Realmente é, assim, fácil compreender como um regime como o de Salazar resistiu tanto tempo, porque se formos analisá-lo bem não era um regime nem demasiado opressivo, nem contundentemente assassino. Era um regime de moralidades falsas, de perseguições intelectuais, de denúncias... Sem as constantes denúncias de amigos e familiares não duraria tanto tempo, com certeza. Para quando o Portugal moderno, generoso culturalmente, evoluído nas mentalidades. Temo que quando esse Portugal aparecer vai ser no dia em que não temos identidade, porque os países, actualmente, só sobrevivem graças à sua forte cultura e, para nós sobrevivermos, temo que temos de continuar, na essência, como somos, com os nossos defeitos mas também, reconheço, com as nossas singulares virtudes. No dia que mudarmos, por dentro, deixamos de ser indivíduos diferentes, fomos absorvidos por outras culturas. A questão, sem resposta para já, é se conseguiremos mudar a nossa mentalidade e, ao mesmo tempo, continuarmos a ser Portugal. Como eu gosto de dizer uma coisa e o seu contrário, acho que sim.

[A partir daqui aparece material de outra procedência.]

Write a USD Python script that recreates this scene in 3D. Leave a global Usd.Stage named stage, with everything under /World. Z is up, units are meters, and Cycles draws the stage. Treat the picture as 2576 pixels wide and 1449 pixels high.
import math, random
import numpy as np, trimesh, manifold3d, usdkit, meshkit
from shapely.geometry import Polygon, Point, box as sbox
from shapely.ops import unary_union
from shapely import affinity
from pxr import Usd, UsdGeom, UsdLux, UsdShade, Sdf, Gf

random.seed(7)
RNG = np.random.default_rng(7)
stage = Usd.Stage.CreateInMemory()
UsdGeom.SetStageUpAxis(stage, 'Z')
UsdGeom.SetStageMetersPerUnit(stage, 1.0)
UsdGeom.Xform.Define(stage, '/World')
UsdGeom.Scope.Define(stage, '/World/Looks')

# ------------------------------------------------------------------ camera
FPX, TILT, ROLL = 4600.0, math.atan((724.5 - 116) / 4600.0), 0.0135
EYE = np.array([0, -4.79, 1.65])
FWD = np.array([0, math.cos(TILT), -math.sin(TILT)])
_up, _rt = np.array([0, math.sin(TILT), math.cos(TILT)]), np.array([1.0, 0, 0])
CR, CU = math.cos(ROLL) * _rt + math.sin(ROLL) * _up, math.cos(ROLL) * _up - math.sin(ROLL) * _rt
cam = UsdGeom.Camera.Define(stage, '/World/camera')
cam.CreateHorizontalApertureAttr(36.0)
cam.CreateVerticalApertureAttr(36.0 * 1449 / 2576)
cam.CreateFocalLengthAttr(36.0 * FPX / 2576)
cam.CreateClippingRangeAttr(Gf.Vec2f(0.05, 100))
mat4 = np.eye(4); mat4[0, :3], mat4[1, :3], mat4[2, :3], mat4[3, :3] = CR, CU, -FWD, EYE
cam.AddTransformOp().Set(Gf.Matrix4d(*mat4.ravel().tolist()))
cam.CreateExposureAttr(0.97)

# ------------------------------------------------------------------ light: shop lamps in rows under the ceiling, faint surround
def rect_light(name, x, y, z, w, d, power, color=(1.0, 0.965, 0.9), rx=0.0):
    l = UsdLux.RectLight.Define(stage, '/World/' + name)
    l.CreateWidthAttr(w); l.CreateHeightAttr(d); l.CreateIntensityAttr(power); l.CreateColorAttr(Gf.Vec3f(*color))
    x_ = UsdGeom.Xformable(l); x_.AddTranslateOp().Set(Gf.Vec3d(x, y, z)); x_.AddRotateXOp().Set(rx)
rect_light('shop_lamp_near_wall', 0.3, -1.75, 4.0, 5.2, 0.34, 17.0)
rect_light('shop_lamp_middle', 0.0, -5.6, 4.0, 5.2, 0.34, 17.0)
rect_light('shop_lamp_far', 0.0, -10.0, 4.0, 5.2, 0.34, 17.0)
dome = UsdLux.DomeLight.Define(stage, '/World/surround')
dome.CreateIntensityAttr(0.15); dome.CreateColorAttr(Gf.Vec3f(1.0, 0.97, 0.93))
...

Para finalizar não deixa de ser curioso deixar duas notas. Os Portugueses, digamos, nascidos em Angola e Moçambique, têm uma mentalidade totalmente diferente dos nascidos em Portugal (estas generalizações são sempre perigosas mas, em média, talvez sejam verdadeiras). São mais expansivos, alegres, despreocupados apesar da curta duração da sua vida lá. Os brasileiros, por exemplo, têm uma concepção de vida totalmente diferente da nossa (acho mesmo que de irmãos só têm a língua e a simpatia mútua). O culto do corpo, o ritmo, a sensualidade são talvez herança da cultura africana, e não da portuguesa ou espanhola (se retirarmos outros factores como o clima e a localização, ie, o meio ambiente). Talvez sejam mais felizes mas o estilo de vida reflecte-se na organização da sociedade e, inevitavelmente, na qualidade de vida. Por qualidade de vida não me refiro a quantos bens conseguimos comprar e consumir mas sim em segurança, protecção social, apoio nos diferentes ciclos da vida, uma sociedade humanista e atenta, entre outros factores que os Brasileiros não dispõem na quantidade necessária.

Qual o melhor caminho, não sei nem ninguém sabe! Deixo apenas uma opinião, não uma verdade absoluta, lembremo-nos todos que a vida é curta e para ser vivida com intensidade.